_TASK INPUT_:
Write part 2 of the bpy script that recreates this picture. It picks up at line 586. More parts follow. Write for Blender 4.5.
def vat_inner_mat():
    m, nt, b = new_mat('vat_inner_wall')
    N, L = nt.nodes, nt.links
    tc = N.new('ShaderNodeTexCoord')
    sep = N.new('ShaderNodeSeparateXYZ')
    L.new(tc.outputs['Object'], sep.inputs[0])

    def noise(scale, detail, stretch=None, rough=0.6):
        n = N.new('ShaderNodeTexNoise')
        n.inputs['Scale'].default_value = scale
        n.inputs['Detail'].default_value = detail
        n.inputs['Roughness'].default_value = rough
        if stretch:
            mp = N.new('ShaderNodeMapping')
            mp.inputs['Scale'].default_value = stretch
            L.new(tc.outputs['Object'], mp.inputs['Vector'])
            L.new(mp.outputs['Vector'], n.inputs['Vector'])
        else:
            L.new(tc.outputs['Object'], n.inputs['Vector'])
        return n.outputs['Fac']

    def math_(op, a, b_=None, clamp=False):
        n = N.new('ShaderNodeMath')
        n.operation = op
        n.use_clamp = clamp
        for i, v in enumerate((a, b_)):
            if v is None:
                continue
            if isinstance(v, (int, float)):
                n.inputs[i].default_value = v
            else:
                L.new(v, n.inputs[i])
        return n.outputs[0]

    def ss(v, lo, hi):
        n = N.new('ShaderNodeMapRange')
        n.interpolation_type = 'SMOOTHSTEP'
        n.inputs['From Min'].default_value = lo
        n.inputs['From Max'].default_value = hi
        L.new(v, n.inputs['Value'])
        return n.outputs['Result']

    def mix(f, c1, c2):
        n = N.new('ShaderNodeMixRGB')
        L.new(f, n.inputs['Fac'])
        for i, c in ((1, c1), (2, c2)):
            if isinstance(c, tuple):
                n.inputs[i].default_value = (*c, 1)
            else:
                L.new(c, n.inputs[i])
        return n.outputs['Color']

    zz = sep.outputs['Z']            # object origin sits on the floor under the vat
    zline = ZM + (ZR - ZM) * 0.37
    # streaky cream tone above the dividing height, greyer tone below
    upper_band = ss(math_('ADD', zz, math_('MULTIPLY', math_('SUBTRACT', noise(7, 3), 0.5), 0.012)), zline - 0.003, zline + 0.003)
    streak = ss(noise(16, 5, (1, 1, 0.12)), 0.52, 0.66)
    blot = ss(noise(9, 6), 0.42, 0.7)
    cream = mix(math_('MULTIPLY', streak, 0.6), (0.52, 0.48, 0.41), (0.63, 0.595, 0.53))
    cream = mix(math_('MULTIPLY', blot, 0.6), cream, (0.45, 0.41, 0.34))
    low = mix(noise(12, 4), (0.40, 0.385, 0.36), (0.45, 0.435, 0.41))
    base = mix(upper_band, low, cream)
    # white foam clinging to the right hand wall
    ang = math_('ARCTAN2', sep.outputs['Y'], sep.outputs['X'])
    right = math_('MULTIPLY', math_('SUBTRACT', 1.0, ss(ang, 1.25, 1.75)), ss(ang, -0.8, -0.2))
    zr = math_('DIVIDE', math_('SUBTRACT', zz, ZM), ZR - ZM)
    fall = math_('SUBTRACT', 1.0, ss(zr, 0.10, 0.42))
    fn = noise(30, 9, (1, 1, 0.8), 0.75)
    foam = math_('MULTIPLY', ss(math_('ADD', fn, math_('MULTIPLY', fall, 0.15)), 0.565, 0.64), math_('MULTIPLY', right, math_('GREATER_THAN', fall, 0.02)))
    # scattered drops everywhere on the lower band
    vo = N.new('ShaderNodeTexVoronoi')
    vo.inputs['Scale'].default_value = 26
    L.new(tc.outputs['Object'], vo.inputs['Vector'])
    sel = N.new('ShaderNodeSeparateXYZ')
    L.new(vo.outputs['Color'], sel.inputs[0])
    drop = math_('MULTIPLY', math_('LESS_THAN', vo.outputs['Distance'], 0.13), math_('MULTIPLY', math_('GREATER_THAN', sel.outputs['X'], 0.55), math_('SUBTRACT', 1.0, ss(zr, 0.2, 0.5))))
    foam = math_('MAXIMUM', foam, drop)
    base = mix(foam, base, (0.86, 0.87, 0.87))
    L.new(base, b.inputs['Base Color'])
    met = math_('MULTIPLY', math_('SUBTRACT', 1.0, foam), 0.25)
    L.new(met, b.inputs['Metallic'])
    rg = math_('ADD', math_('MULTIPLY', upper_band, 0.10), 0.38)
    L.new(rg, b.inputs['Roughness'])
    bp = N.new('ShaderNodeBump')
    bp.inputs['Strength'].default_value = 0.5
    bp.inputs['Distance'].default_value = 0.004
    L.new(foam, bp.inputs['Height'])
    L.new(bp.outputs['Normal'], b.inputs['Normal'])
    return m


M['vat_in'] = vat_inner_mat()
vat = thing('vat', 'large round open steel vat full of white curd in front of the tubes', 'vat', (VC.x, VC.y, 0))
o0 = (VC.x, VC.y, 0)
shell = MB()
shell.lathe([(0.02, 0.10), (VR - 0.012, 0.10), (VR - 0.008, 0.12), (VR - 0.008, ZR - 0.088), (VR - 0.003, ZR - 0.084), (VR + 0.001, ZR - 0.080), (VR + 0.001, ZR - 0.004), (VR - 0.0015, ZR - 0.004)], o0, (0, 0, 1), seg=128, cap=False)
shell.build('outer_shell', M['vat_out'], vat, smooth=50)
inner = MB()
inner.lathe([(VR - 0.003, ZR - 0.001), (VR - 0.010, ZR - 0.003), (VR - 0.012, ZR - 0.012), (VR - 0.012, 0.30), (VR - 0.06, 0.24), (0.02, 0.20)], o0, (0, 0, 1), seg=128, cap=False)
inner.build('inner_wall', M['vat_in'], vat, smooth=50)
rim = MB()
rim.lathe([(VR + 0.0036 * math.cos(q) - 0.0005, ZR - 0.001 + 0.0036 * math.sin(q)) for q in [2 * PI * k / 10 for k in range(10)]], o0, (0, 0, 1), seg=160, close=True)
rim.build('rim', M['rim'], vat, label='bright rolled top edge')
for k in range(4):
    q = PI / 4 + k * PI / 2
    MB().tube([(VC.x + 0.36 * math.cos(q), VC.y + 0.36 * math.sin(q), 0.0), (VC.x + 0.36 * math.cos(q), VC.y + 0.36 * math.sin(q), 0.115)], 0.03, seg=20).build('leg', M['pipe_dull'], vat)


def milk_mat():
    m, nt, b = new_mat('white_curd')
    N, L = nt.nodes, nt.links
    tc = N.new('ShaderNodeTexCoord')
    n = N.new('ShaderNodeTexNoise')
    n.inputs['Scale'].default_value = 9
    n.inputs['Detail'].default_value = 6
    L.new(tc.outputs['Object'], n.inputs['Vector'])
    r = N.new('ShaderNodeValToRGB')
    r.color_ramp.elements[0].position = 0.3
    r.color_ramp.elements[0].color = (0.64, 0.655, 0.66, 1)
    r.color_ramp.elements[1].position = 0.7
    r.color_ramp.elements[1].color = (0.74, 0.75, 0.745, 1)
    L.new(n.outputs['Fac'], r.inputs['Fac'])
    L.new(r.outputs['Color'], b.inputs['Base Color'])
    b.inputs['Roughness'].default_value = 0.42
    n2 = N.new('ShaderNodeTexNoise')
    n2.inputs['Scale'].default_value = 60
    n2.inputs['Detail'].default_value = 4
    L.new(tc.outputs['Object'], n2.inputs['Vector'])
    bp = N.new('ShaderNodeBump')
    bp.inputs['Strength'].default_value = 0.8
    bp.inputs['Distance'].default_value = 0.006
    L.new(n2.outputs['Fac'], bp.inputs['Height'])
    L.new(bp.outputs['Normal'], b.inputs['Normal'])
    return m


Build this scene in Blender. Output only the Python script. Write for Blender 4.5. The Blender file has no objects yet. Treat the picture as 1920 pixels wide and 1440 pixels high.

_WORK REQUIRED_: Filter the data for the string "picture" and copy every line that has it.

_OUTPUT FOR THIS TASK_:
Write part 2 of the bpy script that recreates this picture. It picks up at line 586. More parts follow. Write for Blender 4.5.
Build this scene in Blender. Output only the Python script. Write for Blender 4.5. The Blender file has no objects yet. Treat the picture as 1920 pixels wide and 1440 pixels high.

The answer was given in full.